Master Sanderson’s decision may be at odds with the recent New South Wales Court of Appeal decision in Britten-Norman Pty Ltd v Analysis & Technology Australia Pty Ltd[11] where the Court of Appeal held that evidence of an offsetting claim was sufficient to ground an action to set aside a statutory demand.  However, for the time being Master Sanderson’s decision is good law in Western Australia and conceivably could stay that way, given the statutory framework behind the decision. 

Of course, the enforcement mechanism in the Act remains useful if a party wishes to enforce a determination using the rights available under the Civil Judgements Enforcement Act 2004 (WA). 

Master Sanderson also rejected Diploma’s argument that there was ‘some other reason’ for the statutory demand to be set aside.  Again relying on Broadbeach, where the their honours rejected the ‘some other reason’ ground, yielding to the need to respect legislative policy respecting the recovery of tax debts, notwithstanding the pending review. Master Sanderson stated that:

The underlying policy of the [The Act] crystal clear.  A subcontractor should be paid once an adjudication is made.  To conclude, as a matter of discretion, there was a reason why the procedure ought not be available would be to subvert that clear legislative intent.[12]

In RNR’s Case the Master was even more definitive.  In the course of his judgement the Master stated that:

there would appear to be nothing to stop a party who has an adjudication award in its favour, but does not have the award registered as a judgement, issuing a statutory demand.  In my view, there is a real doubt as to whether, in those circumstances, a party [who was obliged to pay on the basis of the adjudication award] could argue that there was a genuine dispute as to the debt.[13] 

The Master observed that his view creates an obvious tension.  Murphy JA’s comments in Perrinepod (set out above) imply that it is open to a party in the position of Highway to raise jurisdictional errors in opposition to the grant of leave to enter an adjudication award as a judgement without actively seeking prerogative relief.  However, to not grant leave in circumstances where there is no active appeal or other action on foot to set aside the adjudication award creates a situation where the award, and hence the obligation to pay, remains on foot but the beneficiary of the award cannot enforce it other than by way of a statutory demand.  It was for that reason that the Master granted the leave sought by RNR.  He held that the existence of an argument that the adjudicator fell into jurisdictional error was not, by itself, a sufficient reason to refuse to register the award as a judgement.  Accordingly, he exercised his discretion to grant leave to register the judgement.

The implications

There are two important implications to come out of these cases. 

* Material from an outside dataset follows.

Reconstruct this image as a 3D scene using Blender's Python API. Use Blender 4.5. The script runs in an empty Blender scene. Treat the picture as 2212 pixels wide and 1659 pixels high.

First, it now seems clear that in circumstances where an adjudication award has been made the beneficiary of that award is entitled to use it as the basis for a statutory demand without:

  • needing to register the award as a judgement of a court; or
  • the fear of the award being set aside on the basis that there is a genuine dispute. 

This seems to be the case even where there exist off setting claims or an ongoing dispute in relation to the facts that gave rise to the adjudication award. 

Second, a party who thinks that an adjudicator has fallen into jurisdictional error in making an award would be well advised to take active steps (by way of seeking prerogative relief) for the award to be subjected to a judicial review before the moment that the beneficiary of the award seeks to register it as a judgement of the Court.